Why do we experiment? In science, researchers seek answers to concrete hypotheses, and measure the results by specific outcomes. Yet music yields no quantifiable output, at least not to the naked ears of their listeners. As a perpetual bystander, I can only guess the aims of exploratory composers like Stockhausen or Steve Reich, Flying Lotus or Nicolas Jaar – but, if my unyielding curiosity counts for anything, then I’d say that sonic experiments seek not to define our world, as scientists strive for, but to supersede it. We’re talking more than mere genre tag squabbles (although the whole 'is Burial dubsteb?' argument still perplexes me); these folk can recode logic and defy physics. When we turn to this gallery of mutants from Mica Levi and Oliver Coates, then, we must assess our environs: where are we now? Where are we going? And are those truly dolphins climbing onto the shore?

Both Levi and Coates are no strangers to the outer limits. The former has ventured as Micachu through myriad alien territories as bandleader, producer, collaborator, and composer; the latter dallied with Radiohead via the Philharmonic Orchestra, dropped a debut that sounds like Arthur Russell in a Boiler Room session, and programmed a whole dang festival back in the summer. They’re no strangers to each other, either – but where their last project injected tension and dread to the artsy horror film Under the Skin, this one skirts round more nebulous realms of the human psyche. Remain Calm is less an album, and more a case study of bricolage in 13 sketches, where laces of Coates’ violin weave like calligraphy over Levi’s murky loops and splintered beats.

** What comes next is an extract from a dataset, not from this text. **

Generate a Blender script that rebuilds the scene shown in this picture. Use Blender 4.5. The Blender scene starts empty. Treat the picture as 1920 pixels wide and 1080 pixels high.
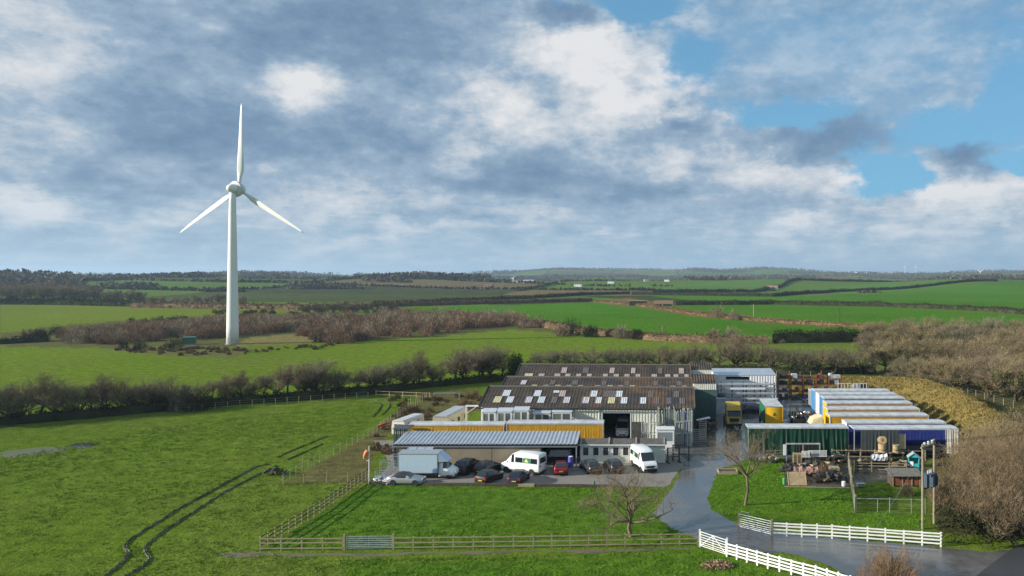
import bpy, bmesh, math, random
import numpy as np
from mathutils import Vector, Matrix
R = math.radians
SC = bpy.context.scene
COL = SC.collection

# ---------------------------------------------------------------- camera
CAM_H = 25.0
FPX = 1400.0           # focal length in pixels of the 1920 px wide photograph
cam = bpy.data.cameras.new('camera'); cam_ob = bpy.data.objects.new('camera', cam); COL.objects.link(cam_ob)
cam.sensor_fit = 'HORIZONTAL'; cam.sensor_width = 36.0; cam.lens = 36.0*FPX/1920.0
cam.shift_x = -0.125; cam.shift_y = -30.0/1920.0
cam.clip_start = 0.5; cam.clip_end = 30000
cam_ob.location = (0, 0, CAM_H); cam_ob.rotation_euler = (R(90), 0, 0)
SC.camera = cam_ob
SC.render.engine = 'CYCLES'
SC.cycles.max_bounces = 5; SC.cycles.diffuse_bounces = 2; SC.cycles.glossy_bounces = 2
SC.cycles.transmission_bounces = 2; SC.cycles.transparent_max_bounces = 8; SC.cycles.volume_bounces = 0
SC.cycles.caustics_reflective = False; SC.cycles.caustics_refractive = False
SC.cycles.use_denoising = True; SC.cycles.denoiser = 'OPENIMAGEDENOISE'; SC.cycles.denoising_input_passes = 'RGB_ALBEDO_NORMAL'; SC.cycles.denoising_prefilter = 'NONE'

# ---------------------------------------------------------------- exposure
SC.view_settings.view_transform = 'Standard'; SC.view_settings.look = 'None'
SC.view_settings.gamma = 1.0; SC.view_settings.use_curve_mapping = False
SC.view_settings.exposure = 0.60

# ---------------------------------------------------------------- sun and sky
SUN_EL = R(19.0)
SHX, SHY = 1.0, 0.24                    # the way shadows fall on the ground
sd = Vector((SHX, SHY, 0)).normalized()*math.cos(SUN_EL) + Vector((0, 0, -math.sin(SUN_EL)))
sun = bpy.data.lights.new('sun', 'SUN'); sun.energy = 5.0; sun.angle = R(0.5); sun.color = (1.0, 0.93, 0.80)
sun_ob = bpy.data.objects.new('sun', sun); COL.objects.link(sun_ob)
sun_ob.rotation_euler = sd.to_track_quat('-Z', 'Y').to_euler(); sun_ob.location = (-200, -40, 120)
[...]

Mica Levi & Oliver Coates - 'Dolphins Climb Onto Shore For The First Time' [SLP035] from Slip on Vimeo.



Now, a casebook may seem an uninspired place from which to explore the boundaries of song. Yet, each sketch directs the listener to a new void – 'County H' pumps a telegram through a glittering fish tank; a satellite sends its last neon broadcast through the dead air of space via 'Barok Main'; the serpent rears its slimy, snorting head from the waters in 'Dragon in the Mist'. It’s the details that spark such vivid scenes – squelches, rasps, hums, clicks, all granted room to resonate. As Coates spirals ever upwards and synthesizers send columns of light down via 'Dolphins Climb Onto Shore for the First Time', the listener does feel warmth, an ascension, as if a natural phenomenon did unfold before us.

Still, this journey would be a bore if Remain Calm only strived for the sublime. The frantic squeaking strings patter through a ghostly Black Dice shuffle on 'New Wren Kitsch', the disgusting creaky racket of 'Fight in the Men’s Toilets', the suave tango that saunters through the cavernous echo of 'Bless Our Toes' – these are the moments where our protagonists are at play, and where the listener can jump in on the game. And, certainly, that’s another incentive to experiment in music – that, by circumventing stuffy rules, the composer topples the pedestal of art to the listener’s level.

That perverse delight doesn’t sustain itself, though. As a whole, Remain Calm dies too quickly, leaving the listener hanging on the sandy, sunset-lit horizon of 'Mob of Waters'; 'I’ll Keep Going' stretches its melancholic (and mostly static) air a minute too long; and while the concept of 'Xhill Stepping' as dissected electro amuses on paper, its dry deserted dancehall yields nothing but empty space. Here and elsewhere, the album resembles a small construction zone, perhaps one that you whizz by every day on your regular route to work – intriguing at first glance, mundane after the third encounter, an infuriating obstacle by the sixth.

So – why do we experiment? To push boundaries, create new worlds, break down dichotomies between artist and bystander? Naw. Really, the main reason is to satiate your own damn self, and fuck what anyone else thinks. Frame Remain Calm in that mission statement, and it works; otherwise, prepare to be shortchanged.